Practice Problem 3: The Slow Failover

Before adopting a load balancer, your team ran two servers with both IPs in a DNS round-robin record (TTL 3600). When one server died, users saw errors for up to an hour even after the team removed its IP from DNS within minutes. Why — and what specifically does a load balancer change?

Solution

Resolvers worldwide cached the two-IP answer and are allowed to serve it for the full TTL — 3600 seconds. Removing the record changes the authoritative answer, but caches don't re-ask until their copy expires, so roughly half of cached lookups kept steering users to the dead IP for up to an hour. A load balancer moves failover behind a stable address: DNS always points at the balancer's IP (nothing to change, nothing to expire), and health checks pull the dead backend from rotation in seconds.
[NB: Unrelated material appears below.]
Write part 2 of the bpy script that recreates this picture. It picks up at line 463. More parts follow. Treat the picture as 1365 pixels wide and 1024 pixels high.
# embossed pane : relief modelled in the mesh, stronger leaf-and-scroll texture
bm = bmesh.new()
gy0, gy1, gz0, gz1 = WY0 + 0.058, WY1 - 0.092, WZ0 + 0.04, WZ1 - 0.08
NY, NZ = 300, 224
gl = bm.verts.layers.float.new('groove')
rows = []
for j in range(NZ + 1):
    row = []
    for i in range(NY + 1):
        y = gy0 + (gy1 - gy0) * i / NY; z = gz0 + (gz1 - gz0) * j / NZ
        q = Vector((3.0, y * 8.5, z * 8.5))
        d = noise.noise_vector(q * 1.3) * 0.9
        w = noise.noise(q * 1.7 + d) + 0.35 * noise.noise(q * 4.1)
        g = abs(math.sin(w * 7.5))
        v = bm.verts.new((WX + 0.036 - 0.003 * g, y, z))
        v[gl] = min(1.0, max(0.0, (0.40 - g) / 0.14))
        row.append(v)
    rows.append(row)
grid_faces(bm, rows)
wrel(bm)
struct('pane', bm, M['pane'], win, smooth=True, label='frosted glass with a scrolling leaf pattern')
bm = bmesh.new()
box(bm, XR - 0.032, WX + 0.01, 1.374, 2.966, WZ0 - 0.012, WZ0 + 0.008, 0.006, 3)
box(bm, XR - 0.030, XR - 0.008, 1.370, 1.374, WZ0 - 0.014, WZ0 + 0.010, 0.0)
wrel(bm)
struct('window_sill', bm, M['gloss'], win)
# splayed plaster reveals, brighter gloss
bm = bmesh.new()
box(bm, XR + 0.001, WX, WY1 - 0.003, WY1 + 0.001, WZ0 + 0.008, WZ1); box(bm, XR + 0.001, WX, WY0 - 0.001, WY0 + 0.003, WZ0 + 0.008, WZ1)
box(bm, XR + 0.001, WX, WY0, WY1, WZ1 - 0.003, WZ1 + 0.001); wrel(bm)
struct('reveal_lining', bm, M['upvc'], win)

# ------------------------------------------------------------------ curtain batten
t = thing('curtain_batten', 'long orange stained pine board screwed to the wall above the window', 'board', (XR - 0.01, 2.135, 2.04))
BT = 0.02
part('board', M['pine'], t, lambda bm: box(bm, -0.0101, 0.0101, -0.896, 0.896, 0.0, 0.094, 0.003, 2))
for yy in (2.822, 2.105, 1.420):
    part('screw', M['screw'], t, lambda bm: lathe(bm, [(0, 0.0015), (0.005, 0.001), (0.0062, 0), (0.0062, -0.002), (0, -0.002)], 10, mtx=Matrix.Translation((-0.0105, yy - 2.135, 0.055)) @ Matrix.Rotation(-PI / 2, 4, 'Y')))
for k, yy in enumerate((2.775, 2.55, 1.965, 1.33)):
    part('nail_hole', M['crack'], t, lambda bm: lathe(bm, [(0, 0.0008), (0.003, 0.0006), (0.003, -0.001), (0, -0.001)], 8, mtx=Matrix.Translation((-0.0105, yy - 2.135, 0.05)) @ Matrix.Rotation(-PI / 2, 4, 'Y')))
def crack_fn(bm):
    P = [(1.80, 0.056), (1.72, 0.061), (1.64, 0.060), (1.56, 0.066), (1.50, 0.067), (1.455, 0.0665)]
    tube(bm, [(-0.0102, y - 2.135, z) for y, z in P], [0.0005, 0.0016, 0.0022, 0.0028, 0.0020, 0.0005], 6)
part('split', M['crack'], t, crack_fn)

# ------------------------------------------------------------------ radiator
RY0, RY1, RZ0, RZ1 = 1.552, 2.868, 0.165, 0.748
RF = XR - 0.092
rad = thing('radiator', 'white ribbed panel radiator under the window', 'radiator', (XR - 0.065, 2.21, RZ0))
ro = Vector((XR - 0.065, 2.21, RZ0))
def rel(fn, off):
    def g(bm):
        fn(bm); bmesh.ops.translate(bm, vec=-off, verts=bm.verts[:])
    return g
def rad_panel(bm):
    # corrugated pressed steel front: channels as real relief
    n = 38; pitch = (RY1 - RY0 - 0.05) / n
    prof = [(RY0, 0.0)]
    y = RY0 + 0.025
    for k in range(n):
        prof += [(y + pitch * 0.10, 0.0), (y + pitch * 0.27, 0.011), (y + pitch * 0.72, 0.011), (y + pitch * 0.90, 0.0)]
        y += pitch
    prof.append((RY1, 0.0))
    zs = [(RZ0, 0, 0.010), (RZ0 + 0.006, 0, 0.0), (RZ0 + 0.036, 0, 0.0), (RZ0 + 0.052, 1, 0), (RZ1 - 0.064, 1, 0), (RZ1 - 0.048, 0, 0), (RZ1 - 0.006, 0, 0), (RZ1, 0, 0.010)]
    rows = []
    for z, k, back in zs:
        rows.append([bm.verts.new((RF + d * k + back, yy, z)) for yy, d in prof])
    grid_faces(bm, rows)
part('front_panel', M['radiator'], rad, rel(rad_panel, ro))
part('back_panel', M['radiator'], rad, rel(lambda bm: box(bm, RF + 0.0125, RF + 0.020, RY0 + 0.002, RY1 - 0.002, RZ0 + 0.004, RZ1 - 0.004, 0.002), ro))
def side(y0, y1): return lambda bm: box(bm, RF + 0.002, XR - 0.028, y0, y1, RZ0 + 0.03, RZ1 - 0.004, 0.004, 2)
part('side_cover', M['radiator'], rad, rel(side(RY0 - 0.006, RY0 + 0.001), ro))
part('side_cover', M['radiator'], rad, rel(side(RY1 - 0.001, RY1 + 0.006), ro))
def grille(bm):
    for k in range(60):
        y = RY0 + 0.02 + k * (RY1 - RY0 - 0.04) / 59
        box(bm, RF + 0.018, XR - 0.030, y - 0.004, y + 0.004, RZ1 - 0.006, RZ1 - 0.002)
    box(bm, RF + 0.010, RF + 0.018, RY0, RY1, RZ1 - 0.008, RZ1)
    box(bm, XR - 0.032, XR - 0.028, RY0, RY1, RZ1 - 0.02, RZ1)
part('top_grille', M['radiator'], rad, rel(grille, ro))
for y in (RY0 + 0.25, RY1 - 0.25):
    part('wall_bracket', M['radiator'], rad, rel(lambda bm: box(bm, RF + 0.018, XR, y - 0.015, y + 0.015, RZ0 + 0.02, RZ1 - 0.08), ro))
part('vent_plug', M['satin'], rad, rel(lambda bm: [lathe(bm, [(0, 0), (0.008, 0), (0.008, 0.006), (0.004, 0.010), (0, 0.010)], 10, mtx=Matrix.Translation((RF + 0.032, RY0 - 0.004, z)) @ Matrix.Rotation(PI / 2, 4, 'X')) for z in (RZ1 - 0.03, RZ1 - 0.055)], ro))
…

Failure handling moves from a caching system you don't control to one you do.

Key Takeaways🔗

Concept What It Means
One address, many servers The balancer owns the public IP; backends stay private and interchangeable
The two decisions Who's healthy (health checks) and who's next (algorithms) — repeated forever
DNS round-robin ≠ LB Caches serve dead IPs until the TTL expires; balancers react in seconds
Two kinds of LB L4 and L7 are different machines: L4 moves connections; L7 reads requests and routes on path/host/cookie
Health check depth Too shallow keeps broken backends in; too deep ejects the whole fleet at once
Least connections The algorithm for long or uneven requests; round robin for short, uniform ones
Sticky sessions Affinity trades load skew and painful failover for in-memory session state

Two decisions, repeated forever — and now you've seen how each one is made, tuned, and broken: probes too shallow or too deep for who's healthy, algorithms and stickiness for who's next, and the L4/L7 split deciding what the machine can even see. That frame is portable: wherever you meet a load balancer (a cloud console, an HAProxy config, the machinery an orchestrator builds for you), start by asking which kind it is, then interrogate its two decisions.